Five Jazz Sides For The Age Of Prohibition
Davenport Blues
- from Bix Restored, Vol. 1
- by Bix Beiderbecke
Young man with a horn, young man with a bottle: Cornetist Bix Beiderbecke may enshrine the mythology of jazz's Prohibition years better than any other musician. In January 1925, friend Hoagy Carmichael drove Beiderbecke to the Gennett recording studios in Richmond, Ind., to make this date, which included a young Tommy Dorsey on trombone. It also included three quarts of gin, which is why only two of the four sides recorded at this session proved usable. (The other released number, appropriately enough, was Beiderbecke's take on the Original Dixieland Jazz Band's "Toddlin' Blues.")
Named after Beiderbecke's Iowa hometown, "Davenport Blues" is the first of a handful of Bix compositions to make it to record: It features the performer for 32 bars in mellow and melodically inventive form, as he projects a soft and blurry musical light through the ensemble's somewhat cloudy air. Within several years, Beiderbecke would retreat to Davenport for extended periods of rest while he attempted to stop drinking. Ultimately, he didn't succeed, dying at age 28 in 1931 and becoming, as critic Benny Green wrote, "Jazz's Number One Saint."
Just a Little Drink
- from Sweet and Low Down: Vol. 3, Original 1925-1928 Recordings
- by Paul Whiteman
Bix Beiderbecke had not yet joined the massive orchestra of Paul Whiteman, a.k.a. the 1920s "King of Jazz," when this tune was waxed in 1925. Whiteman's musical legacy from this era remains underappreciated: He was hobbled by the hype of his nickname, though many excellent jazz musicians and arrangers passed through his ranks, his orchestra's forays into "symphonic jazz" can be seen as forerunners of the Third Stream, and his society-dance-band distillations served to introduce the idea of jazz music to many Americans. Percolating with humorous, pie-eyed longing, "Just a Little Drink" offers something from the pop/novelty end of Whiteman's musical spectrum and serves as a reminder that the term "jazz" encompassed a great deal of popular music in the 1920s that may not fit our modern definitions at all.
Black and Tan Fantasy
- from Early Ellington: The Complete Brunswick Recordings (1926-1931)
- by Duke Ellington
The black-and-tan drink existed when Duke Ellington recorded what would become one of the most frequently performed Ducal standards, but the connotation here is racial — a reference to speakeasies that permitted or even encouraged interracial mingling. Driven by trumpeter and co-composer Bubber Miley's spellbinding performance, Ellington's composition captures the strange, ominously dreamy atmosphere of 1920s decadence; in retrospect, its famous concluding Chopin funeral-march quote seems to portend the end of the decade and the coming of hard times.
Knockin' a Jug
- from Portrait of the Artist as a Young Man
- by Louis Armstrong
When Pops met Tea: This was Louis Armstrong and Jack Teagarden's first recorded encounter, and by some historical accounts one of the earliest meetings of black and white musicians documented in a studio.

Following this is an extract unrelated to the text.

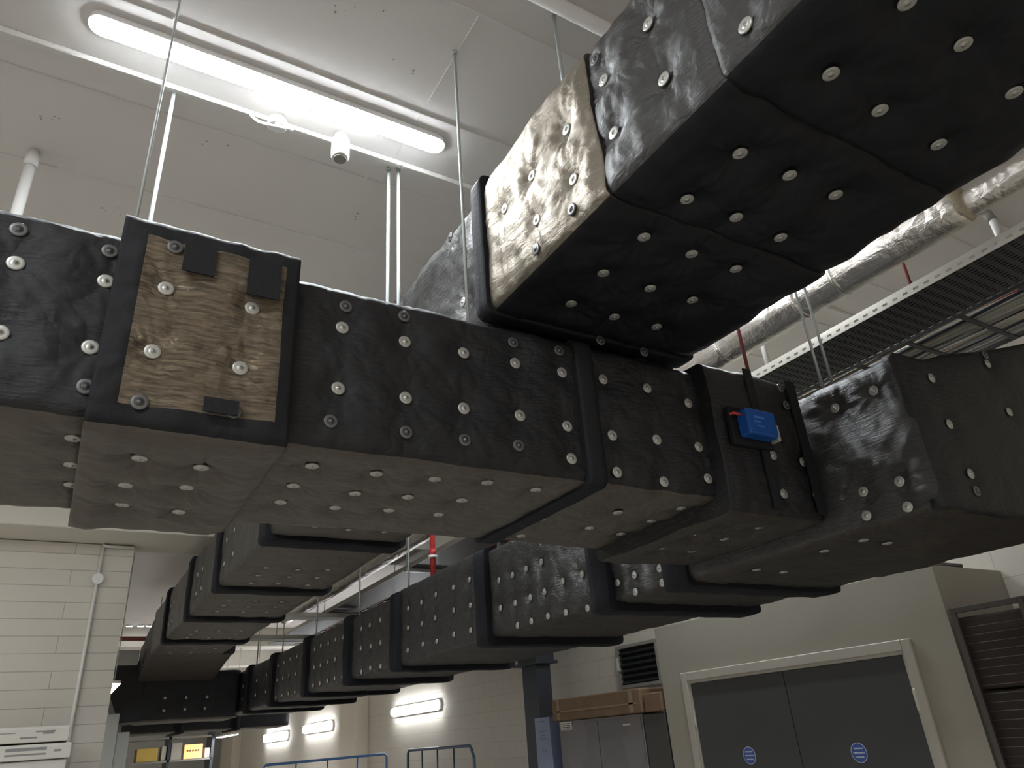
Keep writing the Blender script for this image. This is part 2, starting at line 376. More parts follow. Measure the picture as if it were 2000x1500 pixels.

The session came about at the behest of the young banjoist and guitarist Eddie Condon, after an all-night party welcoming Armstrong back to New York City. Condon is credited as the tune's co-composer, but he doesn't appear on the recording itself; he had passed out, done in by the gallon jug of whiskey brought along for artistic camaraderie. Guitarist Eddie Lang offers laid-back single-note accompaniment, Teagarden sets the relaxed, morning-after jam-session mood with his blues-soaked, in-need-of-a-shave trombone solo, and Armstrong delivers the payoff with two exquisite choruses and a shimmering cadenza that punctuates the proceedings with a good-time-was-had-by-all proclamation. When the studio staff asked Armstrong for the title of the tune, he noted the now-empty gallon of whiskey and said, "Man, we sure knocked that jug... You can call it 'Knockin' a Jug'!"

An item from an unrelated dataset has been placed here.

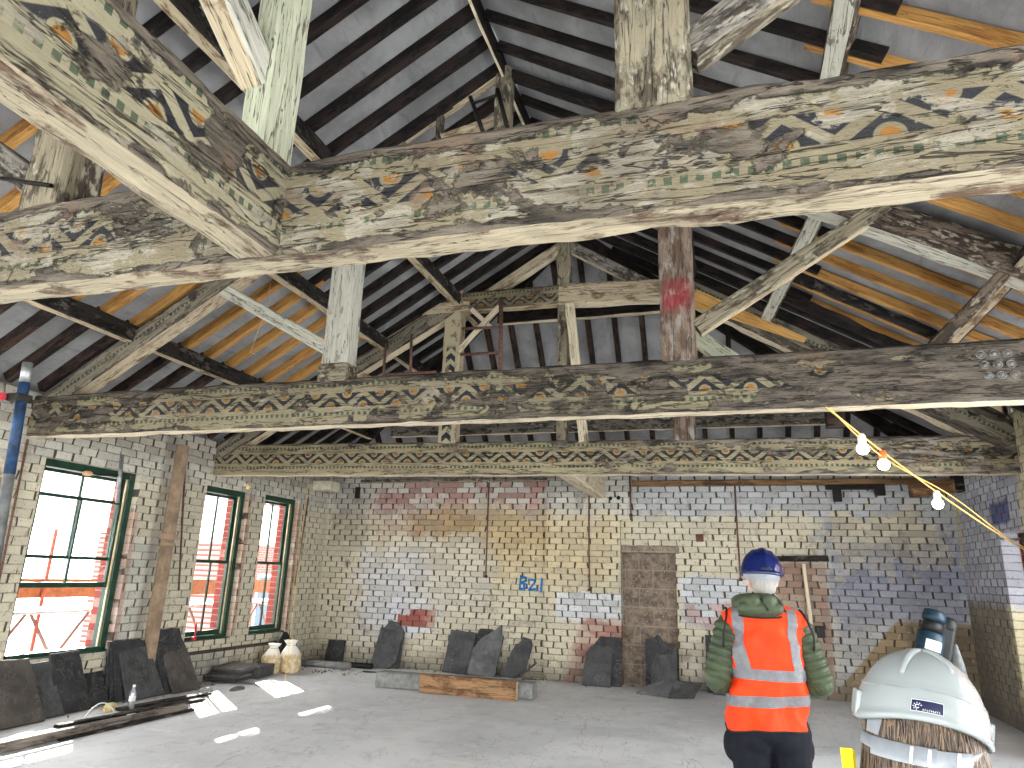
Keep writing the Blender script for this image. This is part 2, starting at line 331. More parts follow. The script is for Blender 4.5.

Gimme a Pigfoot (And a Bottle of Beer)
- from Essential Bessie Smith
- by Bessie Smith
"Any bootlegger sure is a pal of mine," blues singer Bessie Smith declared in her 1928 recording "Me and My Gin," and in the last several years of her life, she was intimately involved with one. Recorded a few months after Prohibition formally ended, "Gimme a Pigfoot and a Bottle of Beer" bustles into the party and immediately commands attention. It features an exuberant solo from lost-legend trumpeter Frankie Newton, and in its concluding lines a demand for "reefer" as well as gin. (Bessie Smith wanted a new drug 50 years before Huey Lewis.) Smith herself continued to exercise a preference for moonshine even after the constitutional ban on liquor was lifted, saying that "anything sealed" made her ill. Sadly, the recording session at which "Gimme a Pigfoot" was made would prove to be her last; she would die four years later from injuries sustained in a car accident. The song would later be recorded by Billie Holiday, Nina Simone and Abbey Lincoln.